▶ [What you will do]:
State the number of lines that include the string "scene", and write nothing else.

▶ [Excerpted data]:

────────────────────────────────────────

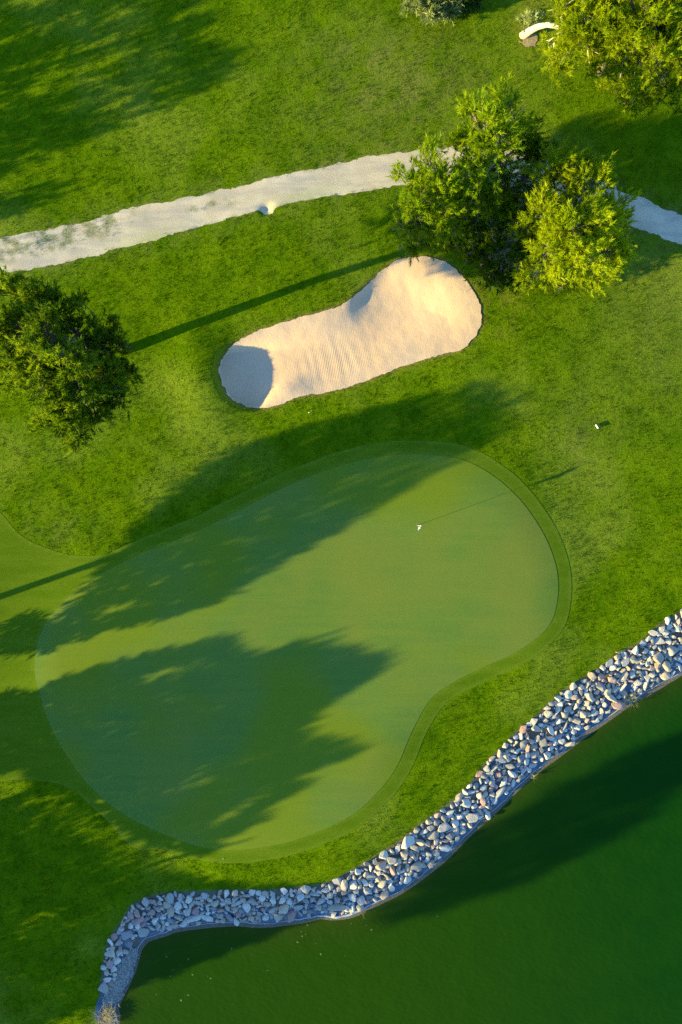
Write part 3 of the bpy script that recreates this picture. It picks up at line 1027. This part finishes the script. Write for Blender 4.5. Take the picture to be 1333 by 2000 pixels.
placed = []
special = [
    (371, 1792, .40, 'pale', (.62, .40, .36), .12, 'long pale slab lying low at the waterline in the bay, biggest of the bay rocks'),
    (298, 1780, .30, 'pink', None, None, 'pinkish rock ringed by pale ones where the bank bends round the bay'),
    (769, 1697, .32, 'pink', None, None, 'reddest rock of the bank, on its straight stretch just past the bulge'),
    (798, 1640, .48, 'pale', (.66, .46, .42), .75, 'big pale block alone at the grass edge of the stone bank'),
    (1192, 1366, .50, 'tan', (.60, .46, .45), -.4, 'large sunlit cream boulder beside the reed tuft at the waterline'),
    (660, 1772, .42, 'tan', (.62, .34, .30), .1, 'long sunlit tan stone beside the white fold of the liner'),
    (975, 1546, .40, 'grey', (.62, .28, .3), .85, 'long narrow grey slab pointing along the waterline of the straight bank'),
    (1300, 1300, .46, 'tan', None, None, 'big cream boulder at the waterline near the end of the bank in view'),
    (334, 1752, .36, 'grey', None, None, 'large grey rock at the grass edge above the bay'),
    (216, 1880, .30, 'pink', None, None, 'round mauve rock at the grass edge low in the bay'),
]
for px, py, r, c, sc, rz, lab in special:
    p = ground_point(px, py)
    p[2] += .16
    put_rock(c, p, r, lab, None, rot=(0.05, .04, rz) if rz is not None else None, scale=sc)
    placed.append((p[0], p[1], r))

lo, hi = np.array([-14.6, -31.5]), np.array([23.0, -3.6])
cand = rng.uniform(lo, hi, (60000, 2))
sdr = sd_poly(cand, ROCKZONE)
cand = cand[sdr < -.10]
# nothing but bare liner low in the bay
tail = W(196, 1945, -.5)
cand = cand[(cand[:, 1] > tail[1] + .1)]
# the waterline strip of liner and silt stays free of stones
sp_ = sd_poly(cand, POND)
stl = sd_poly(cand, BANKTOP)
gap = .30 * sstep(-.25, .35, lump(cand[:, 0], cand[:, 1], 61, 2.2))
bay_tail = gauss(cand[:, 0], cand[:, 1], 235, 1920, 1.5, 2.4, math.radians(-15))
cand = cand[(sp_ > gap + .75 * bay_tail)]
sizes = [(.43, 28), (.35, 90), (.275, 250), (.215, 560), (.16, 1000), (.115, 1300), (.08, 1500)]
arr = np.array(placed)
allr = []
ci = 0
from collections import defaultdict
cell = defaultdict(list)


def near_ok(p, r, f=.63):
    i, j = int(p[0] // 1), int(p[1] // 1)
    for a in (-1, 0, 1):
        for b in (-1, 0, 1):
            for (x, y, q) in cell[(i + a, j + b)]:
                if (p[0] - x) ** 2 + (p[1] - y) ** 2 < ((r + q) * f) ** 2:
                    return False
    return True


for x, y, r in placed:
    cell[(int(x // 1), int(y // 1))].append((x, y, r))
for r, nmax in sizes:
    got = 0
    for p in cand[rng.permutation(len(cand))[:14000]]:
        rr = r * random.uniform(.9, 1.1)
        if near_ok(p, rr):
            cell[(int(p[0] // 1), int(p[1] // 1))].append((p[0], p[1], rr))
            allr.append((rr, p[0], p[1]))
            got += 1
            if got >= nmax:
                break
allr.sort(reverse=True)
A = np.array([(x, y) for r, x, y in allr])
za = height(A)
s_top, s_pond = sd_poly(A, BANKTOP), sd_poly(A, POND)
inview = (np.abs(A[:, 0]) < 20.3) & (A[:, 1] > -30.6)
names = {'grey': 'grey angular rock', 'pale': 'pale whitish rock', 'tan': 'sandy tan rock', 'pink': 'pinkish rock', 'slate': 'dark slate blue rock'}
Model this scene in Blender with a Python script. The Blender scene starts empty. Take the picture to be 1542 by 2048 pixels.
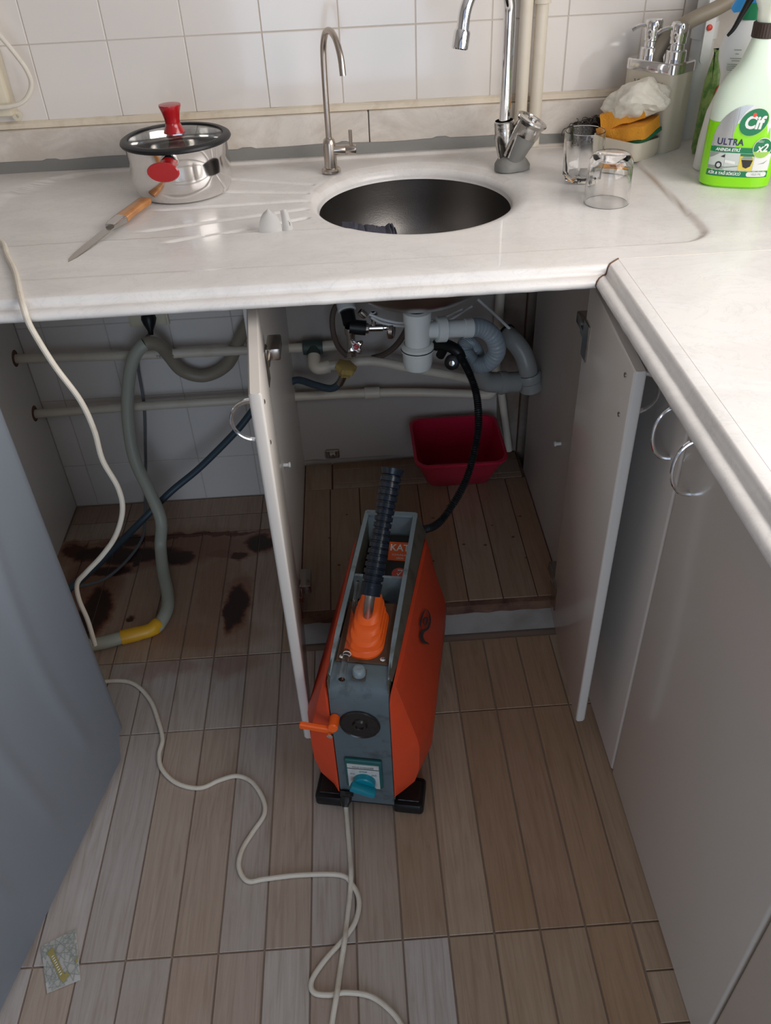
import bpy, bmesh, math, random
from mathutils import Vector, Matrix, noise
random.seed(7)
S = bpy.context.scene
COL = S.collection
# ------------------------------------------------------------------ camera
CP = Vector((.25603, -1.84623, 1.38515)); F = 1652.94
CM = Matrix(((0.99772864, 0.06455301, -0.0192478), (-0.05531929, 0.62216175, -0.78093183), (-0.03843626, 0.78022283, 0.62431963)))
cd = bpy.data.cameras.new('camera'); cam = bpy.data.objects.new('camera', cd); COL.objects.link(cam)
cd.sensor_fit = 'VERTICAL'; cd.sensor_height = 36; cd.lens = F/2048*36; cd.clip_start = .02
cam.matrix_world = Matrix.Translation(CP) @ CM.to_4x4(); S.camera = cam
# ------------------------------------------------------------------ world, lights, exposure
w = bpy.data.worlds.new('world'); S.world = w; w.use_nodes = True
w.node_tree.nodes['Background'].inputs[0].default_value = (.62, .74, 1, 1)
w.node_tree.nodes['Background'].inputs[1].default_value = .6
def area(name, loc, aim, sx, sy, power, col):
    l = bpy.data.lights.new(name, 'AREA'); l.shape = 'RECTANGLE'; l.size = sx; l.size_y = sy; l.energy = power; l.color = col
    o = bpy.data.objects.new(name, l); COL.objects.link(o); o.location = loc
    o.rotation_euler = (Vector(aim)-Vector(loc)).to_track_quat('-Z', 'Y').to_euler(); return o
area('window_daylight', (1.37, -1.45, 1.54), (.2, -1.05, .9), 1.6, .95, 29, (1, .94, .88))
area('balcony_daylight', (.22, -3.35, .85), (-.35, -.2, .35), 1.1, 1.4, 13, (.68, .83, 1))
S.view_settings.view_transform = 'Standard'; S.view_settings.look = 'None'
S.view_settings.gamma = 1; S.view_settings.use_curve_mapping = False; S.view_settings.exposure = 0
S.cycles.max_bounces = 10; S.cycles.transmission_bounces = 10; S.cycles.caustics_refractive = True
# ------------------------------------------------------------------ helpers
def ray(u, v): return CM @ Vector(((u-771)/F, -(v-1024)/F, -1))
def P(u, v, ax, val):                       # pixel -> world point on an axis plane
    d = ray(u, v); t = (val-CP['xyz'.index(ax)])/d['xyz'.index(ax)]; return CP+d*t
WM = {}
def wm(o): return WM.get(o.name, Matrix.Identity(4))
def props(o, label=None, cat=None, group=None, kind=None):
    if label: o['label'] = label
    if cat: o['category'] = cat
    if group: o['group'] = group
    if kind: o['kind'] = kind
    return o
def thing(name, label, cat, loc=(0, 0, 0), rz=0, group=None, kind=None):
    o = bpy.data.objects.new(name, None); COL.objects.link(o); o.empty_display_size = .05
    o.location = loc; o.rotation_euler = (0, 0, rz)
    WM[o.name] = Matrix.Translation(loc) @ Matrix.Rotation(rz, 4, 'Z')
    return props(o, label, cat, group, kind)
def obj(name, bm, mat, parent=None, T=None, label=None, cat=None, group=None, kind=None, smooth=35, rnd=False):
    if T is not None: bm.transform(T)
    bmesh.ops.recalc_face_normals(bm, faces=bm.faces)
    me = bpy.data.meshes.new(name)
    xs = [v.co for v in bm.verts]
    lo = Vector((min(c[i] for c in xs) for i in range(3))); hi = Vector((max(c[i] for c in xs) for i in range(3)))
    o = bpy.data.objects.new(name, me); COL.objects.link(o)
    c = Vector(((lo.x+hi.x)/2, (lo.y+hi.y)/2, lo.z))
    base = wm(parent) if parent else Matrix.Identity(4)
    rot = base.to_3x3().to_4x4()
    M = Matrix.Translation(c) @ rot
    bm.transform(M.inverted())
    bm.to_mesh(me); bm.free()
    if smooth:
        for p in me.polygons: p.use_smooth = True
        me.set_sharp_from_angle(angle=math.radians(smooth))
    L = base.inverted() @ M
    o.parent = parent; o.matrix_local = L; WM[o.name] = M
    for m in (mat if isinstance(mat, (list, tuple)) else [mat]): me.materials.append(m)
    return props(o, label, cat, group, kind)
NB = bmesh.new
def box(bm, lo, hi, bev=0, seg=1, T=None, mi=0):
    lo, hi = Vector(lo), Vector(hi); c = (lo+hi)/2; s = hi-lo
    r = bmesh.ops.create_cube(bm, size=1, matrix=Matrix.Translation(c) @ Matrix.Diagonal((*s, 1)))
    vs = r['verts']
    fs = set(f for v in vs for f in v.link_faces)
    for f in fs: f.material_index = mi
    if bev:
        es = list(set(e for v in vs for e in v.link_edges))
        r = bmesh.ops.bevel(bm, geom=es, offset=bev, segments=seg, affect='EDGES', profile=.5)
        vs = list(set(v for f in r['faces'] for v in f.verts) | set(v for v in vs if v.is_valid))
        for f in r['faces']: f.material_index = mi
    if T is not None: bmesh.ops.transform(bm, matrix=T, verts=vs)
    return bm
def catmull(pts, k=6):
    pts = [Vector(p) for p in pts]
    if len(pts) < 3: return pts
    q = [2*pts[0]-pts[1]]+pts+[2*pts[-1]-pts[-2]]; out = []
    for i in range(1, len(q)-2):
        a, b, c, d = q[i-1:i+3]
        for j in range(k):
            t = j/k
            out.append(.5*((2*b)+(c-a)*t+(2*a-5*b+4*c-d)*t*t+(3*b-a-3*c+d)*t**3))
    out.append(pts[-1]); return out
def tube(bm, pts, r, n=10, sm=True, k=6, cap=True, rf=None, mi=0):
    p = catmull(pts, k) if sm else [Vector(a) for a in pts]
    t0 = (p[1]-p[0]).normalized(); up = Vector((0, 0, 1)) if abs(t0.z) < .9 else Vector((1, 0, 0))
    nrm = t0.cross(up).normalized(); rings = []; m = len(p)
    for i in range(m):
        t = (p[min(i+1, m-1)]-p[max(i-1, 0)]).normalized()
        nrm = (nrm-t*nrm.dot(t)).normalized(); b = t.cross(nrm)
        rr = rf(i/(m-1)) if rf else r
        rings.append([bm.verts.new(p[i]+(nrm*math.cos(2*math.pi*j/n)+b*math.sin(2*math.pi*j/n))*rr) for j in range(n)])
    for a, b in zip(rings, rings[1:]):
        for j in range(n):
            f = bm.faces.new((a[j], a[(j+1) % n], b[(j+1) % n], b[j])); f.material_index = mi
    if cap:
        bm.faces.new(rings[0][::-1]).material_index = mi; bm.faces.new(rings[-1]).material_index = mi
    return bm
def lathe(bm, prof, o=(0, 0, 0), d=(0, 0, 1), n=32, sx=1, sy=1, mi=0):
    d = Vector(d).normalized(); R = d.to_track_quat('Z', 'Y').to_matrix(); o = Vector(o); rings = []
    for r, z in prof:
        if r < 1e-6: rings.append([bm.verts.new(o+R @ Vector((0, 0, z)))])
        else: rings.append([bm.verts.new(o+R @ Vector((r*sx*math.cos(2*math.pi*j/n), r*sy*math.sin(2*math.pi*j/n), z))) for j in range(n)])
    for a, b in zip(rings, rings[1:]):
        for j in range(n):
            k = (j+1) % n
            if len(a) == 1 and len(b) == 1: continue
            if len(a) == 1: f = bm.faces.new((a[0], b[k], b[j]))
            elif len(b) == 1: f = bm.faces.new((a[j], a[k], b[0]))
            else: f = bm.faces.new((a[j], a[k], b[k], b[j]))
            f.material_index = mi
    return bm
def loft(bm, rings, closed=True, cap=True, mi=0):
    R = [[bm.verts.new(p) for p in r] for r in rings]
    for a, b in zip(R, R[1:]):
        n = len(a)
        for j in range(n if closed else n-1):
            k = (j+1) % n
            bm.faces.new((a[j], a[k], b[k], b[j])).material_index = mi
    if cap and closed:
        bm.faces.new(R[0][::-1]).material_index = mi; bm.faces.new(R[-1]).material_index = mi
    return bm
def prism(bm, poly, lo, hi, plane='xy', mi=0):
    def V(a, b, c): return Vector((a, b, c)) if plane == 'xy' else (Vector((a, c, b)) if plane == 'xz' else Vector((c, a, b)))
    return loft(bm, [[V(a, b, lo) for a, b in poly], [V(a, b, hi) for a, b in poly]], mi=mi)
def disc(cx, cy, rx, ry=None, n=28, a=0):
    ry = ry or rx; c, s = math.cos(a), math.sin(a)
    return [(cx+rx*math.cos(t)*c-ry*math.sin(t)*s, cy+rx*math.cos(t)*s+ry*math.sin(t)*c) for t in [2*math.pi*i/n for i in range(n)]]
def stadium(hx, hy, r, n=6, cx=0, cy=0):
    pts = []
    for sx, sy, a0 in ((1, 1, 0), (-1, 1, 90), (-1, -1, 180), (1, -1, 270)):
        for i in range(n+1):
            a = math.radians(a0+90*i/n); pts.append((cx+sx*(hx-r)+r*math.cos(a), cy+sy*(hy-r)+r*math.sin(a)))
    return pts
def rn(): return random.uniform(-1, 1)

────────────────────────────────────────

▶ [Solution to the problem]:
2